Lot 26
  • 26

Ernst Ludwig Kirchner

Estimate
600,000 - 800,000 GBP
Log in to view results
bidding is closed

Description

  • Ernst Ludwig Kirchner
  • Alpweg (Bergweg)(Alp Path; Mountain Path)
  • signed EL Kirchner and inscribed Berglandschaft mit Alpenhütten on the reverse
  • oil on canvas
  • 120.5 by 120.5cm.
  • 47 1/2 by 47 1/2 in.

Provenance

The artist (until at least 1937)

Willy Hahn, Berlin-Stettin

Galerie Ferdinand Möller, Berlin

Acquired from the above by the present owner in 1953

Exhibited

Lugano, Museo d'Arte Moderna, Ernst Ludwig Kirchner, 2000, no. 64, illustrated in the catalogue (titled Alpweg; Bergweg - Berglandschaft mit Alphütten and with incorrect measurements) 

Literature

The artist's photo album, vol. III, no. 145

Franz Berger, Das Funkhaus in Köln und seine Gestaltung. Architekt: P.F. Schneider, Stuttgart, 1955, illustrated p. 111

Donald E. Gordon, Ernst Ludwig Kirchner, Munich, 1968, no. 663, illustrated p. 370

Walter Först, Aus Köln in die Welt: Beiträge zur Rundfunkgeschichte, Cologne, 1974, illustrated in a photograph p. 577

Catalogue Note

Alpweg (Bergweg) is a striking example of Kirchner’s mountain landscapes, executed in the area around Davos, where he lived from 1917 until the end of his life. Having suffered from ill health after military service, the artist moved to Davos in order to convalesce, and the years that followed were marked not only by a dramatic change of lifestyle from his Dresden and Berlin years, but also by an important shift in his art. Mountains for Kirchner became a symbol of physical and mental regeneration and these majestic landscapes, as well as images of villages and farmers at work, became key subjects of his painting and of numerous photographs. In 1918 Kirchner moved into a spacious farmhouse in a hamlet known as In den Lärchen (‘among the larches’), near Frauenkirch in Davos (fig. 1), where he painted his first Alpine landscapes. In the present composition he depicts an autumnal view of the landscape, the diffused palette indicating an evening setting. The square format of the canvas emphasises the majestic quality of Alpine nature, and the viewer’s eye is taken into the depth of the composition by the brightly painted road twisting in between the wooden huts that punctuate the landscape.
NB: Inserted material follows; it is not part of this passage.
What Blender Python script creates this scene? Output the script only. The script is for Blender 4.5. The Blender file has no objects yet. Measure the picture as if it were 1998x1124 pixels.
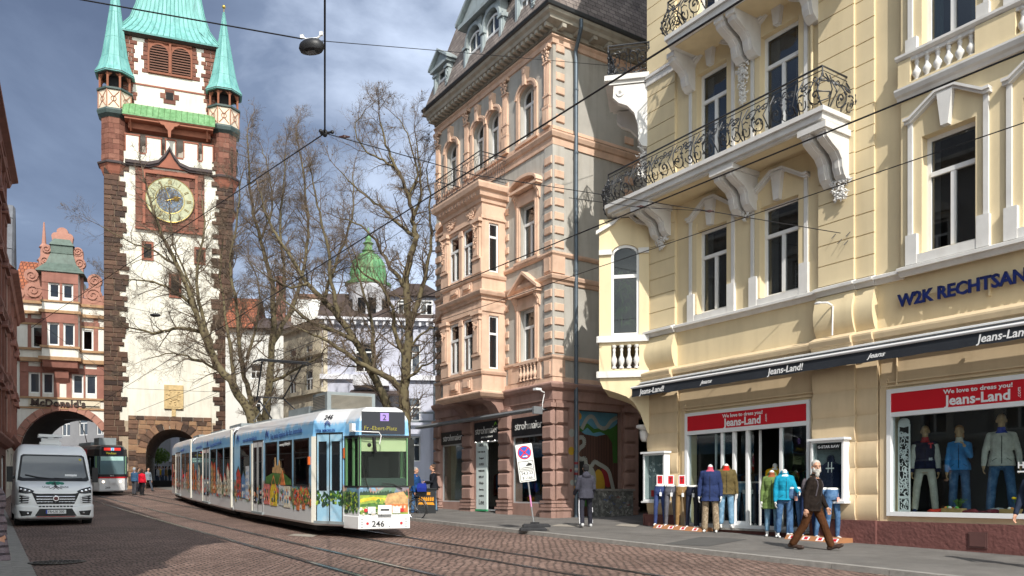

Bernhard Mendes Bürgi wrote about Kirchner’s Alpine landscapes: ‘Kirchner’s revitalization of an entire genre, one that can so easily tend toward romanticism and sentimentality rather than pristine grandeur and magic, doubtless stemmed from the menacing fascination of the alpine world he sought to capture, which was at first quite new to him. It was his very unfamiliarity with the imposing mountain environment that laid the foundations of his authentic experience of nature and innovative artistic form – and this created by an artist whose Berlin street scenes at the nerve center of anonymous megalopolitan dynamics were thematic antitheses, and who now lived in seclusion among peasants, at times on an alpine pasture remote from the sanitariums of Davos immortalized by Thomas Mann in his novel The Magic Mountain’ (B. M. Bürgi in Ernst Ludwig Kirchner: Mountain Life (exhibition catalogue), Kunstmuseum, Basel, 2003-04, p. 13).